REACH provides presentations and workshops across Maine, including in institutions of higher education for faculty, staff, and students. Colleges and universities are the sites of thinking, research, learning, and creative expression. They also have been the generators of knowledge – including that which is colonized. However, there is greater movement afoot for Maine colleges and universities to generate decolonized knowledge.
Faculty, staff, and students engaged in REACH educational programs seek to correct the erroneous history we all have been taught, exposing present-day oppression, and creating a more just history for our grandchildren. Some have been working to create positive change long before REACH, while others are just beginning their journey to learn about decolonization.
Maine institutions of higher learning have history and present reality to acknowledge and grapple with from the theft of Wabanaki land and massacre of Wabanaki people to conflicts when academic theories contribute to the continued colonial oppression of Native people. Repairing those harms can begin by ensuring culturally grounded support for Native students, by recruiting and retaining Native faculty and staff, by developing decolonized coursework, by the University of Maine system reinstating the Native American Tuition Waiver and Scholarship Program as it was intended, and by other colleges creating tuition waiver programs for Native students.

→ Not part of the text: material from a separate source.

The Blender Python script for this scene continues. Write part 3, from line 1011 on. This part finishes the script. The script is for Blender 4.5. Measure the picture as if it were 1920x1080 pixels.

U-Maine campuses (UMA, UMM, UMO, USM, and UMPI), Bates, Colby, Bowdoin, and other schools are collaborating with REACH to host learning experiences about colonization and decolonization. Ongoing groups at UMO and USM focus on transforming their institutions by learning about the history and current reality of tribal-state relations, creating greater capacity to be truth tellers about the adverse impacts of colonial oppression on Native communities, and building supports to improve Native students’ experience and increase their recruitment, retention, and academic success.
Maine colleges and universities are recognizing their responsibility for strengthening higher education for the benefit of Native students and Wabanaki communities. They are starting with learning about and understanding the history that brought us to this point, acknowledging the harms they can repair, and leveraging their collective strengths and privileges to begin creating change by:
- Supporting new and ongoing Native American student groups;
- Reviewing (and hopefully reversing) the changes made in 2012 to the Native American Tuition Waiver and Scholarship Program;
- Creating dedicated residence hall space for Native students;
- Establishing dedicated meeting space for Native student groups;
- Making Wabanaki language class accessible to other UM campuses through distance technology;
- Networking between colleges and universities to share these innovations.